How do I hack my appliances?
August 15, 2012 10:16 AM   Subscribe

I am interested in the Internet of Things and would like to learn how to make machines, specifically appliances and the like, respond to sensor data, price signals, etc. Where do I start? Arduino? Zigbee? Is it even possible to augment a toaster or refrigerator or washing machine in this way? Specific book and/or website recommendations are appreciated. Thanks.
posted by theexpgen to Technology (9 answers total) 15 users marked this as a favorite
Making Things Talk is definitely a book you want to check out, although it expects you to already know how to program your Arudino and so on. So you may want to start with some really basic stuff first. Perhaps you should pick up an Arduino starter kit (there's many different ones, that's just one) and get the hang of it.
posted by griphus at 10:20 AM on August 15, 2012

The Internet of Things conference is in Wuxi China in a couple of months. You could browse through the program to look for ideas and information. You can also skim through some IOT FPPs from the last couple of years. Also add a internetofthings tag to your post.
posted by cashman at 10:26 AM on August 15, 2012

There's also X10, older and less interesting but perhaps more approachable to start with? Although maybe best not to waste money on that if you're more interested in Arduino and Zigbee. Here's a personal page discussing an X10 setup...and here's a video from the author of that page of an Atom mini ITX box running an instance of VMware to host the control software.
posted by snuffleupagus at 10:29 AM on August 15, 2012

(The price sensitivity aspect most approachable w/X10 is turning various things on/off depending on the price of power at various times, which can be determined by the computer running the control software.)
posted by snuffleupagus at 10:32 AM on August 15, 2012

I think this paper by Neil Gershenfeld (PDF) is like ground 0 for this sort of thing.
posted by carsonb at 12:07 PM on August 15, 2012 [1 favorite]

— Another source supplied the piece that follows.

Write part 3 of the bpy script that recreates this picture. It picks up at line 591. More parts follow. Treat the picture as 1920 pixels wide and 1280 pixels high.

Seconding Making Things Talk. I also like The Arduino Cookbook and Arduino: A Quick Start Guide for all things Arduino.

You're also going to need to know a little bit about electronics so that you know how to generate the kind of control signals your circuits are looking for (as opposed to the kind that make them spontaneously self destruct). Practical Electronics for Inventors is a pretty thorough but non-ponderous introduction to the subject.
posted by Kid Charlemagne at 12:41 PM on August 15, 2012 [2 favorites]

You want Arduino; it's got the big communities. You also want Make Magazine.
posted by Nelson at 1:16 PM on August 15, 2012

Arduino is attractive for this. So is Twine.

There are issues with some sensors useful for remote sensing. Strain gauges, which measure strain and therefore provide stress information, in particular take a lot of power. On the other hand there are IMU systems that take only one or two chips, draw really small current and will definitely show things moving or buzzing.

An entire industry has formed around sensing moisture in the ground to optimize crop watering. These are mesh networks because of the areas involved and that is where the Zigbee or Echelon networks become interesting. As a starter in-the-home sensor, dealing with mesh networks might be over the top.
posted by jet_silver at 6:26 PM on August 15, 2012

Just a note: Arduino and other 5v (or less) stuff is fun, easy, and relatively safe to play with. MAINS VOLTAGES ARE NOT. Do not mess around with the internals of toasters, fridges, etc, until you have an enormous level of understanding. I have an EE degree (but am not a practicing engineer) and I won't mess with that stuff.

Sparkfun and Adafruit are places that both sell related parts as well as have plentiful tutorials. Check them out.

Also, don't be afraid to just parrot other people's designs and tweak parts until you understand what is going on.